I hope this question is not too flippant or ridiculous as to simply be cast to the side because I think it may be an important one. As I was working my way through this metaphor, I came to the conclusion that social media is constructing the soundtrack, the voice over, and the script to your life.
The soundtrack is being constructed by last.fm and Pandora. It is taking the mood you are in, your searches and your interests and providing you with an appropriate tone and atmosphere. These services are social to the point that everyone you know is building a collective song list, a universal memory of who listened to what and whether we liked it or not. The soundtrack to our lives is no longer a figure of speech. It is a reality for those of us who share music videos on facebook or upload photos of concerts. We have theme music for ideas and we raise and lower the tempo of our discourse depending on what music is pumping through our ever-present earbuds.
The voiceover is a tried and true method of advancing the plot, establishing an alibi or just giving some added voice to a flat character. Twitter has done this for our lives. It has become the voiceover actor that makes small reflections about daily events, trying to put everything together as if it were a giant puzzle. We tweet about the ways that certain events make us feel or something that we want to remember. It is all just a way to create a sense that there is some greater purpose to the chicken sandwich we ate or the monotonous meetings on a topic we couldn’t care less about. It provides the voice that we wish were just layered on top of the event and read by someone like Morgan Freeman.

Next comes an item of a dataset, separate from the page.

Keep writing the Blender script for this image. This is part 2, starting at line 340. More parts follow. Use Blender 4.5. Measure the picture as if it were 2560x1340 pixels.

The script is laid out quite easily by our Google Calendars that are shared with family and friends. It is made by our blog posts and Google Docs that spread the word of what we are up to. It is crafted by our project plans and wikis that propose new and better ideas of what should be. It is wrapped up in the ebb and flow of 24 hour news that gets more worthwhile commentary in Disqus posts than on television. It is the retweeting and revising of our own words as they seem important to do so, reframing knowledge for our own purposes, thus creating the lines that we want to say.
We even act out what we are supposed to say. We put together the presentations and share them on Docstoc and Slideshare. The backchannel is a hum of voiceover artists all vying for their turn to speak. The soundtrack is gently suggesting what would go along with this occasion. The relationships we make on social networks are just as fleeting as those felt in a movie; they only seem real while they are on screen. Afterwards, they simply fade into the background.
Now, it is not to say that any of this is bad. It just is a fact of the way I live my life now. I am a part of the Ben Wilkoff movie, and as it seems that the movie isn’t a snoozefest or anything, I think I’ll stick around to see what happens next.